Lesbian Life: Tell me about how you found out about Frances Faye (who’s music Genecco’s CD and live show is based on).
Terese Genecco; She was born in 1912 and in late 20s she was performing as a teenager, mostly as a piano player. She actually didn’t have a great singing voice and she was accompanying another singer who got fired by the club and they sent her out to do the show by herself. So she got started as a sort of saloon-playing nightclub entertainer. She was working in New York in the late 20s and early 30s in the prohibition era, working in speakeasies. She was married twice and got divorced never remarried. And in the late 40s or early 50s she met this really hot young blonde –she was called “The Stallion” and her name was Teri Shephard. They hit it off and Frances asked Teri to be her secretary and then she became her business manager and they ultimately moved in together and spent 31 years out in Hollywood. They were very open about being partners to people in the business and at the music venues, so people knew that they were a couple, but the general public didn’t know.How did you find out about her?
She was recommended to me by some judges at the Cabaret Competition I was involved in during 2003 back in San Francisco. I didn’t know what cabaret was then [Cabaret is a form of entertainment featuring comedy, song, dance, and theatre, distinguished mainly by the performance venue—a restaurant or nightclub] so I joined this competition just to check it out and see what it was all about...and during the process, which took about four months of rounds, I got to know the judges and they said you know you remind us of somebody and we think you should listen to her. I had never heard of Frances Faye at that point so I went online and I could only find one of her albums called “Caught in the Act”. I ordered it and when I got put it in the stereo and I fell in love with it, just went mad over it. After I won the competition, everyone said you have to do a show, you have to do a show, and I didn’t know what to do. A lot of people have themes to their cabaret shows -- they’ll do all one composer or a lyrist-composer team, or their favorite album. But, I didn’t know what to do. I was talking to my girlfriend, who was just by best friend at the time, and she said, well what do you love the most and I said, well this Frances Faye record. She said well, it’s a little tricky and because no one knows who you are and no one knows who Frances Faye is anymore and it’s kind of a geek project and not very many people will get it. The next day she called me and said, I was wrong –it that’s what you love you should do it—whatever you do you’ll do well and people will love it so put your heart into it and see what happens.It was the best thing I ever did and it turns out there are still a lot of people who know who Frances Faye was. I did a five week run at the New Conservatory Theatre in San Francisco every weekend in the summer and we had a great audience and it was packed.

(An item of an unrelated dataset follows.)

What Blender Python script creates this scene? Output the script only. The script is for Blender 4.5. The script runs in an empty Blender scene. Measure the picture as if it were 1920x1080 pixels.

There were a lot of people who had either seen Faye perform live in the past in San Francisco or that record was one of their favorite records as a teenager in the 50s and 60s growing up—there were a lot of closeted queens listening to Frances Faye.
Not a lot of women knew who she was, the lesbian community is not up on Frances is at all, but the gay male community loves her. So, I brought the show to New York City, and the first time we did it here we got rave reviews then brought it back the next year, when the Metropolitan room opened they had me as the second act.